Declining by Degrees 

Declining by Degrees: Higher Education at Risk
Edited by Richard H. Hersh and John Merrow
Palgrave MacMillan,  2005
244 pages, hardcover, $24.95

Reviewed by Bruce J. Jones
Assistant Director of Admission
Whitman College (WA)

Although published in 2005, Declining by Degrees remains relevant as cultural and Congressional skeptics extend their critique beyond K-12 classrooms. With a new president and Secretary of Education courting change is higher education in line for data-driven initiatives similar to No Child Left Behind (NCLB)?

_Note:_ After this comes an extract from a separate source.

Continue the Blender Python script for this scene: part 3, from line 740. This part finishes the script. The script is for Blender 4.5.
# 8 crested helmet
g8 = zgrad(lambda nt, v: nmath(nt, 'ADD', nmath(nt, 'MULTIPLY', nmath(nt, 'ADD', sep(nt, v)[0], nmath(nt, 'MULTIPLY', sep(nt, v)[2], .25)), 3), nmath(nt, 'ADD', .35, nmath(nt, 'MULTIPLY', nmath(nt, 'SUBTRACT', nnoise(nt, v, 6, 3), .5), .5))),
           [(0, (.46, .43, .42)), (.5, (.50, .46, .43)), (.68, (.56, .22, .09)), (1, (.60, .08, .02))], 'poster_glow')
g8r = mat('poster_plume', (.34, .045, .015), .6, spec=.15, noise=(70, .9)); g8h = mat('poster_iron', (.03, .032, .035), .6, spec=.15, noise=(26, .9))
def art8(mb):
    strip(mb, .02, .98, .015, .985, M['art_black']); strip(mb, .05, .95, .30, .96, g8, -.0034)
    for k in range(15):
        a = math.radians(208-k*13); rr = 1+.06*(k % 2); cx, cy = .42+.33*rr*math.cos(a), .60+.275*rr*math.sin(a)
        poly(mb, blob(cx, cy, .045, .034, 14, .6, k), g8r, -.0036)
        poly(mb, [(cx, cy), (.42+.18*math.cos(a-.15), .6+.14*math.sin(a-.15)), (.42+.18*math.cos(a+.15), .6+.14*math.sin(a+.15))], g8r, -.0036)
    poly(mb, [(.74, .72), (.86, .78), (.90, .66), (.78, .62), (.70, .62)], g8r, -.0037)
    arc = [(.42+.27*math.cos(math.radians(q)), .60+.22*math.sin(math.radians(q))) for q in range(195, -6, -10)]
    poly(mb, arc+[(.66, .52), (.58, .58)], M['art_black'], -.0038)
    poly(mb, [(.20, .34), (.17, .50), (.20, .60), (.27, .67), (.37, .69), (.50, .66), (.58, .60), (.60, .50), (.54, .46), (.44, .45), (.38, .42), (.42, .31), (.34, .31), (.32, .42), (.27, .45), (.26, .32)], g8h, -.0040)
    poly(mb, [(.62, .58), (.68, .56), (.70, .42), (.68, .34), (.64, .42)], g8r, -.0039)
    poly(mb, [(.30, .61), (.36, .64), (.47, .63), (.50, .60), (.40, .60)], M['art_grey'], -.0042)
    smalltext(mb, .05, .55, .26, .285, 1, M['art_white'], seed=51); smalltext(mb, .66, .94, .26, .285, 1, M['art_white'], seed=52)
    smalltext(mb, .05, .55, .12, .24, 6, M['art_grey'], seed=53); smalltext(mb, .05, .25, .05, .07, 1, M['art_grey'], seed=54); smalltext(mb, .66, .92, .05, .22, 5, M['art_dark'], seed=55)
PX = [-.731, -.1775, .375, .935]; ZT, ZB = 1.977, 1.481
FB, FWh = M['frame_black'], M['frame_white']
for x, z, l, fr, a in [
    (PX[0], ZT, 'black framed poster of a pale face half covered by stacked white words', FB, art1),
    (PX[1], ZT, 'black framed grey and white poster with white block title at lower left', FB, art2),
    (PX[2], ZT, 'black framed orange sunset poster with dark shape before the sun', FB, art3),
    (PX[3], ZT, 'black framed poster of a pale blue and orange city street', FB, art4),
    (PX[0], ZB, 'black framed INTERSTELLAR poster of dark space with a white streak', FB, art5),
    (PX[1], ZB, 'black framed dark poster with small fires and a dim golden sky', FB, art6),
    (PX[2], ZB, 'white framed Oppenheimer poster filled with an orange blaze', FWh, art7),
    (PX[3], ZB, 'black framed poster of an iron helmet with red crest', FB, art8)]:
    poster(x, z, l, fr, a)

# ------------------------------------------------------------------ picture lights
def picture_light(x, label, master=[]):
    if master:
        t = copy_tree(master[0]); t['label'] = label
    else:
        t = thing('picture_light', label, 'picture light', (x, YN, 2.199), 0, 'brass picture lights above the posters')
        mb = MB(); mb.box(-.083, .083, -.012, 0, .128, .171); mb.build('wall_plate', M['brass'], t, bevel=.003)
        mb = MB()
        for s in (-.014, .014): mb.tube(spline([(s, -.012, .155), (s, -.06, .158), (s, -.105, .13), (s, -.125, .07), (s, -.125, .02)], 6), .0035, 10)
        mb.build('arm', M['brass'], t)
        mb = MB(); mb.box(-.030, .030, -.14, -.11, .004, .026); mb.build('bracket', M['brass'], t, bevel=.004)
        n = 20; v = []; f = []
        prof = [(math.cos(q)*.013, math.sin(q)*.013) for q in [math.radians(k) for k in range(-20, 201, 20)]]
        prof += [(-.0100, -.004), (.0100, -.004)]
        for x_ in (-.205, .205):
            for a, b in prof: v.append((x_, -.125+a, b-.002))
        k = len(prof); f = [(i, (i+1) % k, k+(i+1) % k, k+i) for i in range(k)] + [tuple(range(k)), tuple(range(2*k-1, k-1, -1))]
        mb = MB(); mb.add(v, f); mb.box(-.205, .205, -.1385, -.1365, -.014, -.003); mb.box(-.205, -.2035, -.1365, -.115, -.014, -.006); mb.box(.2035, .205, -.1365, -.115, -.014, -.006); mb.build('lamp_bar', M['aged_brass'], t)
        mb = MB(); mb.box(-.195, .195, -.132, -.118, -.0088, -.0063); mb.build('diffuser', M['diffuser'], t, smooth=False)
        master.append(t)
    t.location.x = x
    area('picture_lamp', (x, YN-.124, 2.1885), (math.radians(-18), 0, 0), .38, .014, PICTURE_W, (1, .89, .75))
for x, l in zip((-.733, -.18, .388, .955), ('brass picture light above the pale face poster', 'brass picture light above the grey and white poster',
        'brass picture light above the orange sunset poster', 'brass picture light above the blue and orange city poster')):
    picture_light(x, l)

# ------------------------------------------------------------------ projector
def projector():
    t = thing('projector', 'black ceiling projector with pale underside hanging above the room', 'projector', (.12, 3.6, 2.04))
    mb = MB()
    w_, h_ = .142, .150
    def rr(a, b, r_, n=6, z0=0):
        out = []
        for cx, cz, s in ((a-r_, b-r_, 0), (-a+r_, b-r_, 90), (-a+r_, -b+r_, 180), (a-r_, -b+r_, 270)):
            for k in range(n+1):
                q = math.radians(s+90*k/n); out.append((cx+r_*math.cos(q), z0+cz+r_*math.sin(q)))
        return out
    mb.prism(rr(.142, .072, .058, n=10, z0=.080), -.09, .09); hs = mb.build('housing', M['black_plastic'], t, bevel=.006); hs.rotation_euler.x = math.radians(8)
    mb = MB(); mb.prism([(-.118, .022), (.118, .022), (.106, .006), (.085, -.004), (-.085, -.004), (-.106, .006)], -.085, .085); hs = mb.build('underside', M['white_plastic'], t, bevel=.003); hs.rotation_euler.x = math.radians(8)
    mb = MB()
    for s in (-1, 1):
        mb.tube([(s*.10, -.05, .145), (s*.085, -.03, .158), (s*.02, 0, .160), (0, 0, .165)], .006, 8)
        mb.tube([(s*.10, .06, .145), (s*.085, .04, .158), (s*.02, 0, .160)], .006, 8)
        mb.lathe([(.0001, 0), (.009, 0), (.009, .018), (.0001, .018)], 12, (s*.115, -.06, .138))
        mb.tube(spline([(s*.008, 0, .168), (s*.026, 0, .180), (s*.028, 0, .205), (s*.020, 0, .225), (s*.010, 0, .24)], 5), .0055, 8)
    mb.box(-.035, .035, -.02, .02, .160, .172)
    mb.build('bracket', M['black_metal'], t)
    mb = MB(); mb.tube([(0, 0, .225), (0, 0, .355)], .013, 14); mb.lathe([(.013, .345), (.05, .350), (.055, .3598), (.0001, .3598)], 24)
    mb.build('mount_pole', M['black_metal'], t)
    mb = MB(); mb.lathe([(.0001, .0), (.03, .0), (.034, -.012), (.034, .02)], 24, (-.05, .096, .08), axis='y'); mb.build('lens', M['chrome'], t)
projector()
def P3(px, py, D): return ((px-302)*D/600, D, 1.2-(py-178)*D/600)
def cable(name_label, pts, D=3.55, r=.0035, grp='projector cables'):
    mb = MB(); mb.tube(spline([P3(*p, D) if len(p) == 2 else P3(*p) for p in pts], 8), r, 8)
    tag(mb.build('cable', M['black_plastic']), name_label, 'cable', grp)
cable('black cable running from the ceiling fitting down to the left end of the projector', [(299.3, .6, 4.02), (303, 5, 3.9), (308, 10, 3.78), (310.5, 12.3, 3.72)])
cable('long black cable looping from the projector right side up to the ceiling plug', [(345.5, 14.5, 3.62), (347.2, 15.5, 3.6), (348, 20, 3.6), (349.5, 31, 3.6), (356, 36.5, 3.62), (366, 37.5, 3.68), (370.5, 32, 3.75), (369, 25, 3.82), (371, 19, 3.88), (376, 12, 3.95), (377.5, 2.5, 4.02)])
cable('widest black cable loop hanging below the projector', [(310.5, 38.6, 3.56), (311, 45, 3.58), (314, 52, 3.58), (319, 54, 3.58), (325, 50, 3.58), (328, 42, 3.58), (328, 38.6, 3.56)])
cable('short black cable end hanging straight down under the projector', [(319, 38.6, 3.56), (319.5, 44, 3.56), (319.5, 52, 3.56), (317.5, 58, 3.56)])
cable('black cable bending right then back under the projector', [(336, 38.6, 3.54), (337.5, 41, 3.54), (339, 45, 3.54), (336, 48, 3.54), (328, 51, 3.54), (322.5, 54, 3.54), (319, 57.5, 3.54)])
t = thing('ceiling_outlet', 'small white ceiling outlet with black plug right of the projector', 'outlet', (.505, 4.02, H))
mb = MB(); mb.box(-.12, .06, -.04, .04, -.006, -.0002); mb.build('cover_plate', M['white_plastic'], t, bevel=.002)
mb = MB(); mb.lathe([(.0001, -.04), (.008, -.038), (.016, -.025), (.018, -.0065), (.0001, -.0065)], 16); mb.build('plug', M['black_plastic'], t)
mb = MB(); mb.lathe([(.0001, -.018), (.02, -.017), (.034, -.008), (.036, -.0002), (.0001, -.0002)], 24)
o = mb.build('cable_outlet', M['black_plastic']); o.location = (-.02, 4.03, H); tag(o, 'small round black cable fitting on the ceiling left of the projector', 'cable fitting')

Richard Hersh, former president of both Hobart and William Smith Colleges and Trinity College (CT), and veteran educational journalist John Merrow have assembled a collection of articles less than sanguine about the current state of American higher education. The litany of complaints is daunting:

  • Colleges are “Teflon-coated”, enjoying unexamined respect without measure of educational quality or outcome.
  • A coherent course of study has been replaced by the narrow interests of professors loath to teach undergraduates.
  • Brand name research universities pursue selfish “free agent” academic superstars while on the bottom of the ladder are the part-timers, the underpaid, benefit-lacking “adjuncts” who now teach a majority of our undergraduates.
  • An aggressive “arms race” to build palatial recreational facilities and apartment–style dorms with cafes and flat screen televisions trump the need for upgraded academic buildings.

The Experts Weigh In
Berkeley’s David L. Kirp, author of the provocative Shakespeare, Einstein and the Bottom Line: The Marketing of Higher Education, suggests colleges have become bankrupt smorgasbords of academic consumerism. Long-time Bard College (NY) President Leon Botstein mentions the huge growth of “student life professionals”. Julie Johnson Kidd, a former trustee at Hamilton (NY) and Middlebury (VT) colleges decries a culture of pampered resume-building high school students for whom admission to an exclusive college is “the be-all and end-all of life.”  College admission officials, frequently under the purview of a “vice president of enrollment management,” employ sophisticated marketing efforts and financial aid logarithms to craft ever more competitive classes.

Responding to the Critique
In the spring of 2009, Indiana, Minnesota and Utah began pilot projects to address these concerns by studying what specific knowledge and skills should be taught to our nation’s undergraduates. Will the future of higher education include mandated exit exams mirroring those stipulated for high school graduates by NCLB?

The Concept of Liberal Arts
There is an underlying current in Declining by Degrees, eloquently articulated by Carol Geary Schneider, president of the Association of American Colleges and Universities. Ms Schneider argues for what others in higher education seem to pine for, a return to the classical liberal arts curriculum, a course of study that values analysis, problem-solving, collaboration, ethical understanding, academic competence and preparation for engagement and success in a dynamic world.

This is the course of study our good liberal arts colleges have long offered. However, only five percent of American undergraduates attend this educational model.  The recent movement toward establishing small, liberal arts courses of study in a growing number of flagship research universities is a response to the critique expressed here.

Although these may be moves in the right direction the scope of the issues delineated in Declining by Degrees is disturbing. Higher education has arrived as a topic of consideration and complaint.